Getting a datetime in this format and converting to hex in python

Question

I have the following code:

import datetime

time_stamp = datetime.datetime.utcnow()
print(time_stamp)

This returns the following:

2021-04-16 11:06:16.867390

I would like to convert the entire timestamp, including the microseconds (ie. all 6 decimal places) to a unique hex number.
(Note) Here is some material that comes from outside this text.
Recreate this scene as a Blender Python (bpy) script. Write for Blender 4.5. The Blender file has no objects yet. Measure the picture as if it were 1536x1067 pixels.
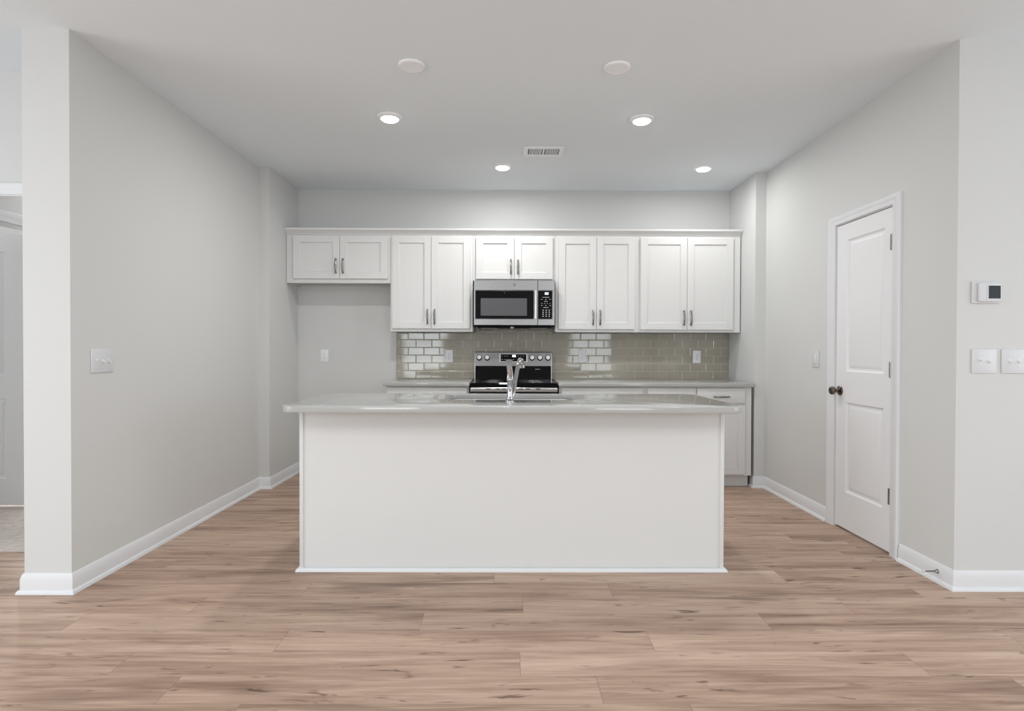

How can i do this (preferably on one line if it exists) ?

Similar solutions are here: Getting a datetime in this format and converting to 4 byte hex . However, they do not include the decimal part of the utcnow() return function which in this case is important as it is expected to create a different hex for each microsecond change.

Answer 1

This seems to be one solution:

import datetime

time_stamp = datetime.datetime.utcnow().strftime('%Y%m%d%H%M%S%f')
print(time_stamp)

time_stamp_hex = hex(int(time_stamp))
print(time_stamp_hex)

The result is:

20210416114300753898 # <- numeric
0x11879d26067ba17ea  # <- hex

Answer 2

If you don't mind spending a few more bytes, using an ISO 8601 formatted string is a good choice because easy to read and clear how to interpret:

# encode datetime:
bts = bytes(dtobj.isoformat(timespec='microseconds'), 'ASCII') # 32 bytes

# decode datetime:
print(datetime.fromisoformat(bts.decode('ASCII')))
# 2020-01-01 00:00:00+00:00

---

You can also use Unix time instead (as in the question you linked), which needs only 8 bytes:

from datetime import datetime, timezone
import struct

dtobj = datetime(2020,1,1,tzinfo=timezone.utc)

# to seconds since the epoch / unix time (float)
ts = dtobj.timestamp()

# 64bit float to bytes
bts = struct.pack('!d', ts)

# hex repr
print(' '.join(f"x{b:02X}" for b in bts))
# x41 xD7 x82 xF8 x40 x00 x00 x00

# unpack and back to datetime obj
print(datetime.fromtimestamp(struct.unpack('!d', bts)[0], timezone.utc))
# 2020-01-01 00:00:00+00:00

Side-Note: don't use utcnow with this method.